**DATA PROVIDED:**
:::::
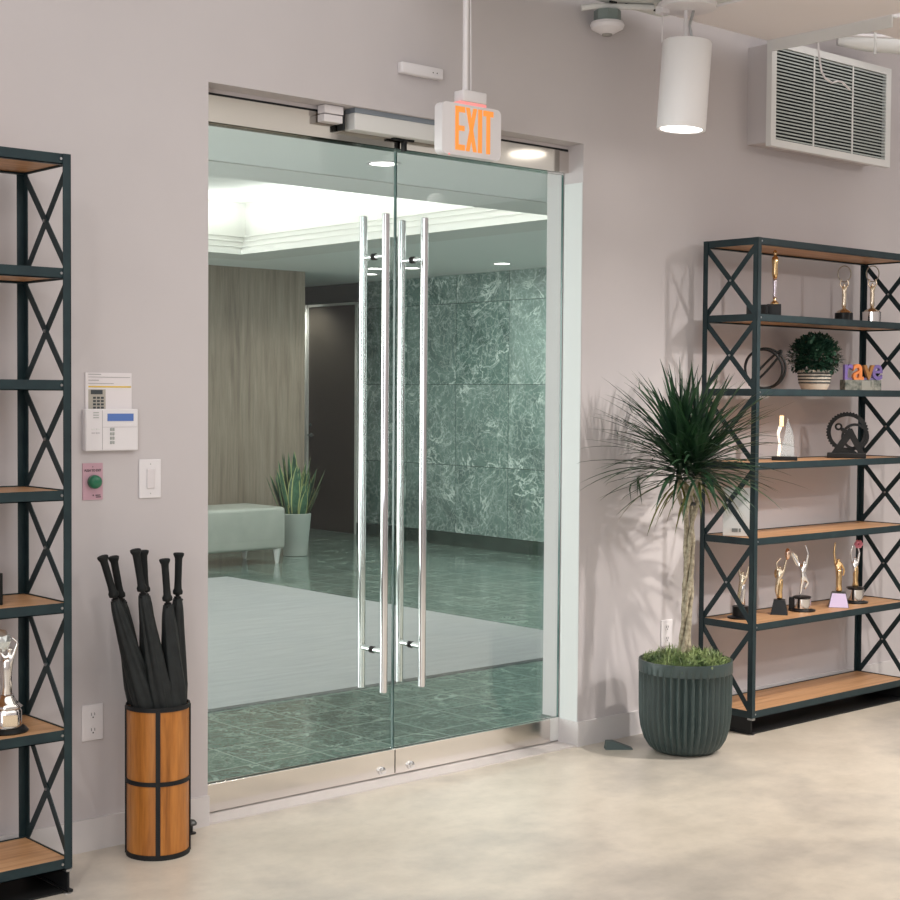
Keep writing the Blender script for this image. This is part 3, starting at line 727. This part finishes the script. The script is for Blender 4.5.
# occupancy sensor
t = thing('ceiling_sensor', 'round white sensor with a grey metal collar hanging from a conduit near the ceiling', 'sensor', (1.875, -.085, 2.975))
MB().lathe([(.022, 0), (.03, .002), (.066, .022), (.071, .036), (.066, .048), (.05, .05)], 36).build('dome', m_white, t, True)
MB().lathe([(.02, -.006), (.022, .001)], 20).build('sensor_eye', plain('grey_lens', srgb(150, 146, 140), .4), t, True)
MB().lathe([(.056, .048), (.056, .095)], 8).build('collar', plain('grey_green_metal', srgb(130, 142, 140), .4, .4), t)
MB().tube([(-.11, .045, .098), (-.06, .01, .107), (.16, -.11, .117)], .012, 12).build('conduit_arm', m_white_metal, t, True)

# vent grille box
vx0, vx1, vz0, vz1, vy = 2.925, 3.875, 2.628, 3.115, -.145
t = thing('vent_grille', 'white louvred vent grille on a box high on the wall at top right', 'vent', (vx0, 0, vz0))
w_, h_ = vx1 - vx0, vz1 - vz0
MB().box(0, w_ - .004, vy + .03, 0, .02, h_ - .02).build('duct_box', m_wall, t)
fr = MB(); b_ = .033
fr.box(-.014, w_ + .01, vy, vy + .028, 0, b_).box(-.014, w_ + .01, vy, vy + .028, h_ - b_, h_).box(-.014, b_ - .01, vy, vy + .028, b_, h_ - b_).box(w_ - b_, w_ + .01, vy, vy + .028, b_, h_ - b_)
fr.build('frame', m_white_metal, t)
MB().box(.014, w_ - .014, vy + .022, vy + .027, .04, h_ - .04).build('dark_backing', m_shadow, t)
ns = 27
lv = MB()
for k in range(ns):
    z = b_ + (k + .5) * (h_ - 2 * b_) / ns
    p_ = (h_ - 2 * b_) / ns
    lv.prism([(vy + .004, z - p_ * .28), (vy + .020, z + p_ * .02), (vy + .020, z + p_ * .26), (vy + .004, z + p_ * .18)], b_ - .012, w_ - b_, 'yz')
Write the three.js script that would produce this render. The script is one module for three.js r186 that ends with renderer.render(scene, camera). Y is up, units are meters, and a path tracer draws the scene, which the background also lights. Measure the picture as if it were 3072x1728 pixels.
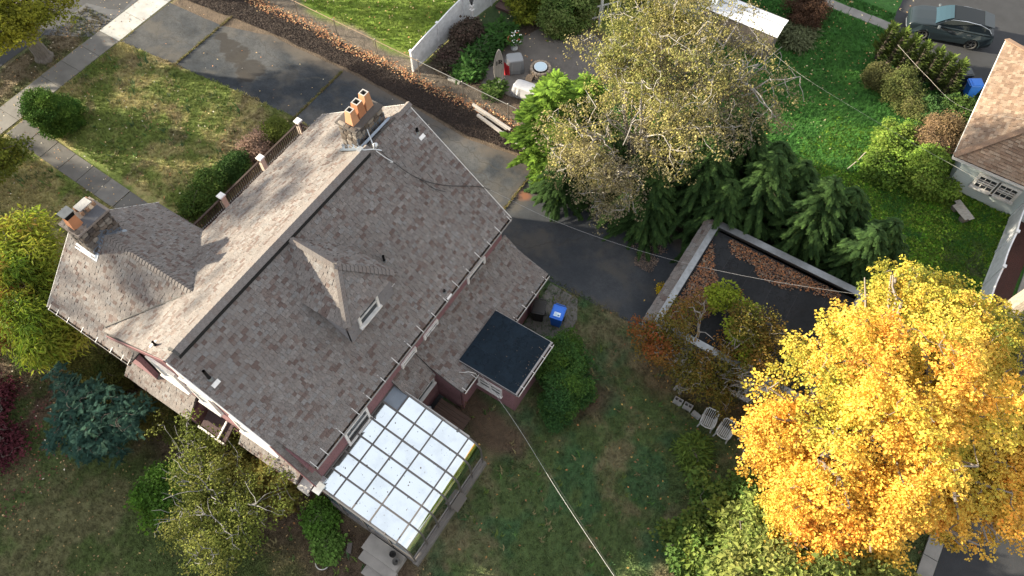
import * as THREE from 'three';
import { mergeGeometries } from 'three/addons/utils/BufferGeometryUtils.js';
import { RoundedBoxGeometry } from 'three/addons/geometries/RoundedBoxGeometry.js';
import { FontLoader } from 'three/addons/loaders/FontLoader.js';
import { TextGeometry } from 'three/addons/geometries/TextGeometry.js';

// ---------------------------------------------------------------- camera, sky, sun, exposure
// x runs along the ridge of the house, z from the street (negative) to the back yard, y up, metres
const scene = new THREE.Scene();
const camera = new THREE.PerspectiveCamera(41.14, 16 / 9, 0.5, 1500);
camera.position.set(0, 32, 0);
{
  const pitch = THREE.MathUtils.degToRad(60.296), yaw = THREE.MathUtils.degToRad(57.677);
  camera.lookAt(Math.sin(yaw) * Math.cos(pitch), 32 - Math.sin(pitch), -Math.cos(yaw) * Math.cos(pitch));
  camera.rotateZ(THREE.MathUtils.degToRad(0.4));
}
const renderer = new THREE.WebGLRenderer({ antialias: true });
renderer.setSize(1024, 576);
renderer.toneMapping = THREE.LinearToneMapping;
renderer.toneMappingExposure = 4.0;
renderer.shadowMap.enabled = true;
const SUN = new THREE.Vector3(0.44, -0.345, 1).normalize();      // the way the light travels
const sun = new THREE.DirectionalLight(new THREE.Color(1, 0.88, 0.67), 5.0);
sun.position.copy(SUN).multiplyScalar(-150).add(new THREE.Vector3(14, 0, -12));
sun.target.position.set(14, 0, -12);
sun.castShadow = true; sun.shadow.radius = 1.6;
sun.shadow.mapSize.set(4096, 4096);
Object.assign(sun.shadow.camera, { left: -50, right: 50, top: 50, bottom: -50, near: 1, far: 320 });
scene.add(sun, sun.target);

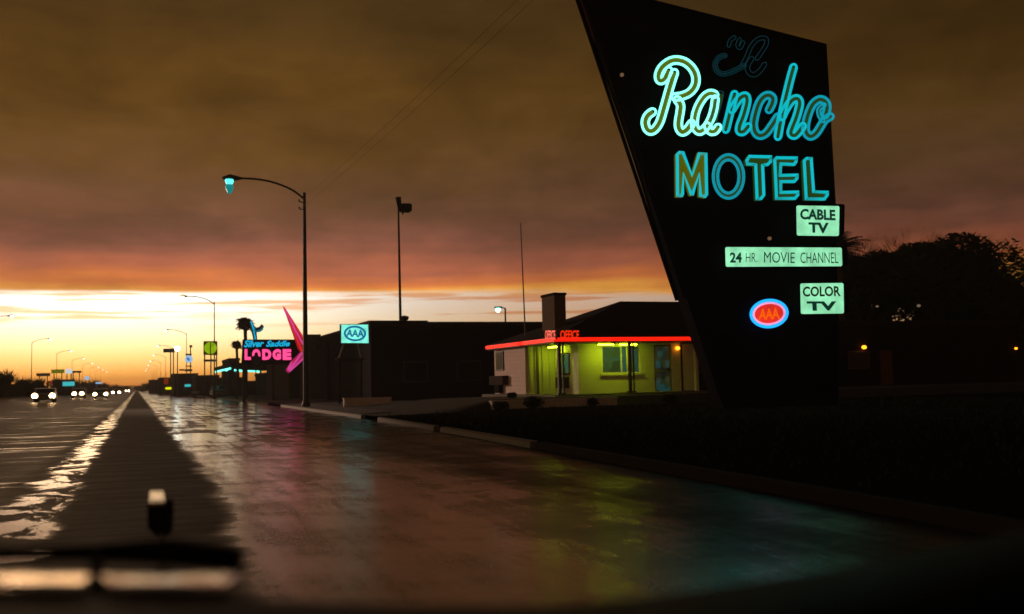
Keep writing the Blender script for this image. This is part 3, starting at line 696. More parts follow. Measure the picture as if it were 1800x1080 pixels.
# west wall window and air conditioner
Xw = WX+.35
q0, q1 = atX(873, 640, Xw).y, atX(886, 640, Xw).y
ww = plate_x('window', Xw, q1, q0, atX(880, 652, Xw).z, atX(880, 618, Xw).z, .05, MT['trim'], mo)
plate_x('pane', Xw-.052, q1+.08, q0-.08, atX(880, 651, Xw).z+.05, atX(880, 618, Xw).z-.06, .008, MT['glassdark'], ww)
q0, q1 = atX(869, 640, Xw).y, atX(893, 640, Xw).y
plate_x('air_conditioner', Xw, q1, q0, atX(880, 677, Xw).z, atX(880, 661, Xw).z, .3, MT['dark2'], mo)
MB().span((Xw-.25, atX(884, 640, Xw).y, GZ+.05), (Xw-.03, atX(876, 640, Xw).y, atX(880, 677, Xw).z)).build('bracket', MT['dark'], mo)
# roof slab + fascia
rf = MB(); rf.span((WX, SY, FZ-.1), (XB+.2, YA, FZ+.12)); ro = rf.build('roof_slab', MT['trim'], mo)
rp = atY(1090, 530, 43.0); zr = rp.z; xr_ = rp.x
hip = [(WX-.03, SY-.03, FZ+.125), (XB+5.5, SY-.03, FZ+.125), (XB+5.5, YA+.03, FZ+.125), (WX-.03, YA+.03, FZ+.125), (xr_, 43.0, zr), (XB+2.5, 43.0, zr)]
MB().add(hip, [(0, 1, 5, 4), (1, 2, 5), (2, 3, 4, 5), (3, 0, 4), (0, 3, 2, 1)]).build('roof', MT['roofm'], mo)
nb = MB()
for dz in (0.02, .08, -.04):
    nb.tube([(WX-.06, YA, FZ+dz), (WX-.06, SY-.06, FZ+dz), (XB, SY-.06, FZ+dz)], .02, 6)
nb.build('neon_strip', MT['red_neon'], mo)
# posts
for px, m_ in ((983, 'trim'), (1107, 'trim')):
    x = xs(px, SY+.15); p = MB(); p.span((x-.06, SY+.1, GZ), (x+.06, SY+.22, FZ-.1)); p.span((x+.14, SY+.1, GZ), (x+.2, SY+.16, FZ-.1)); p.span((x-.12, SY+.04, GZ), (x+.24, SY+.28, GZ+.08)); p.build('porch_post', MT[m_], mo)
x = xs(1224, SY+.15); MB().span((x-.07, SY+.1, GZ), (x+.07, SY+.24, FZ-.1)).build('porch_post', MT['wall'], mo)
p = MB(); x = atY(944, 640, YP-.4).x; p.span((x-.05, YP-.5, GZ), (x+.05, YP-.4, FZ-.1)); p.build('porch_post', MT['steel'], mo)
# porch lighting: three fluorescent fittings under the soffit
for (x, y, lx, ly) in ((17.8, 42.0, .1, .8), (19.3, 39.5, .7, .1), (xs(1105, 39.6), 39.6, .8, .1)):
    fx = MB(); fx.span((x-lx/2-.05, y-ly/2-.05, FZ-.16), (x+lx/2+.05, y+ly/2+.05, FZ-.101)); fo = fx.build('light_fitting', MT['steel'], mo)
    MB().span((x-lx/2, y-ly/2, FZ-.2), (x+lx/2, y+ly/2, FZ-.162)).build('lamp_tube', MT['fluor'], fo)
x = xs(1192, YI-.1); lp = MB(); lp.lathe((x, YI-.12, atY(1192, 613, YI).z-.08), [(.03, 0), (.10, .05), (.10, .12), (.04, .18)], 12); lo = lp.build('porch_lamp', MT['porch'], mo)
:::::
**GOAL:**
Transcribe the whole listing exactly. Pictures stay out of your copy.

**WRITTEN SOLUTION:**
Keep writing the Blender script for this image. This is part 3, starting at line 727. This part finishes the script. The script is for Blender 4.5.
# occupancy sensor
t = thing('ceiling_sensor', 'round white sensor with a grey metal collar hanging from a conduit near the ceiling', 'sensor', (1.875, -.085, 2.975))
MB().lathe([(.022, 0), (.03, .002), (.066, .022), (.071, .036), (.066, .048), (.05, .05)], 36).build('dome', m_white, t, True)
MB().lathe([(.02, -.006), (.022, .001)], 20).build('sensor_eye', plain('grey_lens', srgb(150, 146, 140), .4), t, True)
MB().lathe([(.056, .048), (.056, .095)], 8).build('collar', plain('grey_green_metal', srgb(130, 142, 140), .4, .4), t)
MB().tube([(-.11, .045, .098), (-.06, .01, .107), (.16, -.11, .117)], .012, 12).build('conduit_arm', m_white_metal, t, True)

# vent grille box
vx0, vx1, vz0, vz1, vy = 2.925, 3.875, 2.628, 3.115, -.145
t = thing('vent_grille', 'white louvred vent grille on a box high on the wall at top right', 'vent', (vx0, 0, vz0))
w_, h_ = vx1 - vx0, vz1 - vz0
MB().box(0, w_ - .004, vy + .03, 0, .02, h_ - .02).build('duct_box', m_wall, t)
fr = MB(); b_ = .033
fr.box(-.014, w_ + .01, vy, vy + .028, 0, b_).box(-.014, w_ + .01, vy, vy + .028, h_ - b_, h_).box(-.014, b_ - .01, vy, vy + .028, b_, h_ - b_).box(w_ - b_, w_ + .01, vy, vy + .028, b_, h_ - b_)
fr.build('frame', m_white_metal, t)
MB().box(.014, w_ - .014, vy + .022, vy + .027, .04, h_ - .04).build('dark_backing', m_shadow, t)
ns = 27
lv = MB()
for k in range(ns):
    z = b_ + (k + .5) * (h_ - 2 * b_) / ns
    p_ = (h_ - 2 * b_) / ns
    lv.prism([(vy + .004, z - p_ * .28), (vy + .020, z + p_ * .02), (vy + .020, z + p_ * .26), (vy + .004, z + p_ * .18)], b_ - .012, w_ - b_, 'yz')
Write the three.js script that would produce this render. The script is one module for three.js r186 that ends with renderer.render(scene, camera). Y is up, units are meters, and a path tracer draws the scene, which the background also lights. Measure the picture as if it were 3072x1728 pixels.
import * as THREE from 'three';
import { mergeGeometries } from 'three/addons/utils/BufferGeometryUtils.js';
import { RoundedBoxGeometry } from 'three/addons/geometries/RoundedBoxGeometry.js';
import { FontLoader } from 'three/addons/loaders/FontLoader.js';
import { TextGeometry } from 'three/addons/geometries/TextGeometry.js';

// ---------------------------------------------------------------- camera, sky, sun, exposure
// x runs along the ridge of the house, z from the street (negative) to the back yard, y up, metres
const scene = new THREE.Scene();
const camera = new THREE.PerspectiveCamera(41.14, 16 / 9, 0.5, 1500);
camera.position.set(0, 32, 0);
{
  const pitch = THREE.MathUtils.degToRad(60.296), yaw = THREE.MathUtils.degToRad(57.677);
  camera.lookAt(Math.sin(yaw) * Math.cos(pitch), 32 - Math.sin(pitch), -Math.cos(yaw) * Math.cos(pitch));
  camera.rotateZ(THREE.MathUtils.degToRad(0.4));
}
const renderer = new THREE.WebGLRenderer({ antialias: true });
renderer.setSize(1024, 576);
renderer.toneMapping = THREE.LinearToneMapping;
renderer.toneMappingExposure = 4.0;
renderer.shadowMap.enabled = true;
const SUN = new THREE.Vector3(0.44, -0.345, 1).normalize();      // the way the light travels
const sun = new THREE.DirectionalLight(new THREE.Color(1, 0.88, 0.67), 5.0);
sun.position.copy(SUN).multiplyScalar(-150).add(new THREE.Vector3(14, 0, -12));
sun.target.position.set(14, 0, -12);
sun.castShadow = true; sun.shadow.radius = 1.6;
sun.shadow.mapSize.set(4096, 4096);
Object.assign(sun.shadow.camera, { left: -50, right: 50, top: 50, bottom: -50, near: 1, far: 320 });
scene.add(sun, sun.target);

Keep writing the Blender script for this image. This is part 3, starting at line 696. More parts follow. Measure the picture as if it were 1800x1080 pixels.
# west wall window and air conditioner
Xw = WX+.35
q0, q1 = atX(873, 640, Xw).y, atX(886, 640, Xw).y
ww = plate_x('window', Xw, q1, q0, atX(880, 652, Xw).z, atX(880, 618, Xw).z, .05, MT['trim'], mo)
plate_x('pane', Xw-.052, q1+.08, q0-.08, atX(880, 651, Xw).z+.05, atX(880, 618, Xw).z-.06, .008, MT['glassdark'], ww)
q0, q1 = atX(869, 640, Xw).y, atX(893, 640, Xw).y
plate_x('air_conditioner', Xw, q1, q0, atX(880, 677, Xw).z, atX(880, 661, Xw).z, .3, MT['dark2'], mo)
MB().span((Xw-.25, atX(884, 640, Xw).y, GZ+.05), (Xw-.03, atX(876, 640, Xw).y, atX(880, 677, Xw).z)).build('bracket', MT['dark'], mo)
# roof slab + fascia
rf = MB(); rf.span((WX, SY, FZ-.1), (XB+.2, YA, FZ+.12)); ro = rf.build('roof_slab', MT['trim'], mo)
rp = atY(1090, 530, 43.0); zr = rp.z; xr_ = rp.x
hip = [(WX-.03, SY-.03, FZ+.125), (XB+5.5, SY-.03, FZ+.125), (XB+5.5, YA+.03, FZ+.125), (WX-.03, YA+.03, FZ+.125), (xr_, 43.0, zr), (XB+2.5, 43.0, zr)]
MB().add(hip, [(0, 1, 5, 4), (1, 2, 5), (2, 3, 4, 5), (3, 0, 4), (0, 3, 2, 1)]).build('roof', MT['roofm'], mo)
nb = MB()
for dz in (0.02, .08, -.04):
    nb.tube([(WX-.06, YA, FZ+dz), (WX-.06, SY-.06, FZ+dz), (XB, SY-.06, FZ+dz)], .02, 6)
nb.build('neon_strip', MT['red_neon'], mo)
# posts
for px, m_ in ((983, 'trim'), (1107, 'trim')):
    x = xs(px, SY+.15); p = MB(); p.span((x-.06, SY+.1, GZ), (x+.06, SY+.22, FZ-.1)); p.span((x+.14, SY+.1, GZ), (x+.2, SY+.16, FZ-.1)); p.span((x-.12, SY+.04, GZ), (x+.24, SY+.28, GZ+.08)); p.build('porch_post', MT[m_], mo)
x = xs(1224, SY+.15); MB().span((x-.07, SY+.1, GZ), (x+.07, SY+.24, FZ-.1)).build('porch_post', MT['wall'], mo)
p = MB(); x = atY(944, 640, YP-.4).x; p.span((x-.05, YP-.5, GZ), (x+.05, YP-.4, FZ-.1)); p.build('porch_post', MT['steel'], mo)
# porch lighting: three fluorescent fittings under the soffit
for (x, y, lx, ly) in ((17.8, 42.0, .1, .8), (19.3, 39.5, .7, .1), (xs(1105, 39.6), 39.6, .8, .1)):
    fx = MB(); fx.span((x-lx/2-.05, y-ly/2-.05, FZ-.16), (x+lx/2+.05, y+ly/2+.05, FZ-.101)); fo = fx.build('light_fitting', MT['steel'], mo)
    MB().span((x-lx/2, y-ly/2, FZ-.2), (x+lx/2, y+ly/2, FZ-.162)).build('lamp_tube', MT['fluor'], fo)
x = xs(1192, YI-.1); lp = MB(); lp.lathe((x, YI-.12, atY(1192, 613, YI).z-.08), [(.03, 0), (.10, .05), (.10, .12), (.04, .18)], 12); lo = lp.build('porch_lamp', MT['porch'], mo)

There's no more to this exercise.